Question

"Write each logarithmic expression as a single logarithm."
1/2(logx4+logxy)-3logxz

Answer 1

Hints: Recall that a\(\log b=\log(b^a)\), \(\log(ab) = \log a + \log b\) and \(\log\left(\dfrac{a}{b}\right) = \log a - \log b\).

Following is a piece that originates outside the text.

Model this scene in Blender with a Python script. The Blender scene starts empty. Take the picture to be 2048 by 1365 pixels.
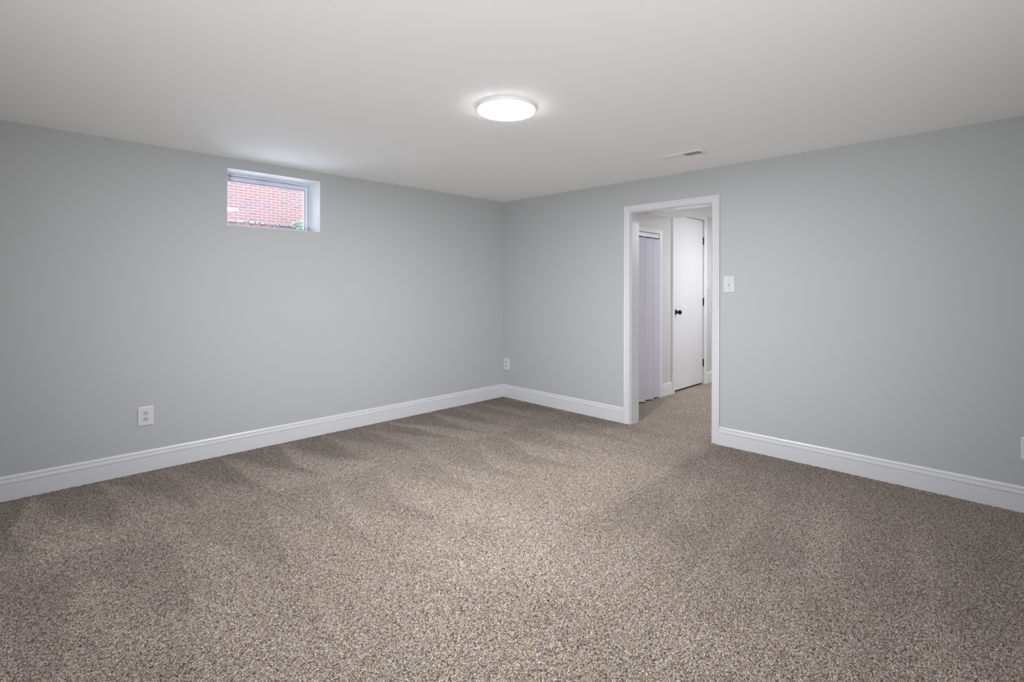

How would you go about writing that expression as a single logarithm? :-)

Answer 2

I don't know. That is why I asked for help.

Answer 3

We first apply the property \(\log(ab) = \log a + \log b\) to see that
\[\large \begin{aligned}\dfrac{1}{2}\left(\log(x^4) +\log (xy)\right)-3\log(xz) &=\dfrac{1}{2}\log(x^4\cdot xy) - 3\log(xz)\\ &=\dfrac{1}{2}\log (x^5y)-3\log (xz)\end{aligned}\]
We now apply the property \(a\log b = \log (b^a)\) to get\[\large \begin{aligned}\frac{1}{2}\log(x^5y) - 3\log(xz) &= \log((x^5y)^{1/2})-\log((xz)^3)\\ &= \log (x^{5/2}y^{1/2}) - \log (x^3z^3)\end{aligned}\]Lastly, we now apply the property \(\log\left(\dfrac{a}{b}\right) = \log a-\log b\) to see that \[\large\begin{aligned} \log(x^{5/2}y^{1/2}) - \log(x^3z^3) &= \log\left(\frac{x^{5/2}y^{1/2}}{x^3z^3}\right)\\ &= \log\left(\frac{y^{1/2}}{x^{1/2}z^3}\right)\end{aligned}\]Does this make sense? :-)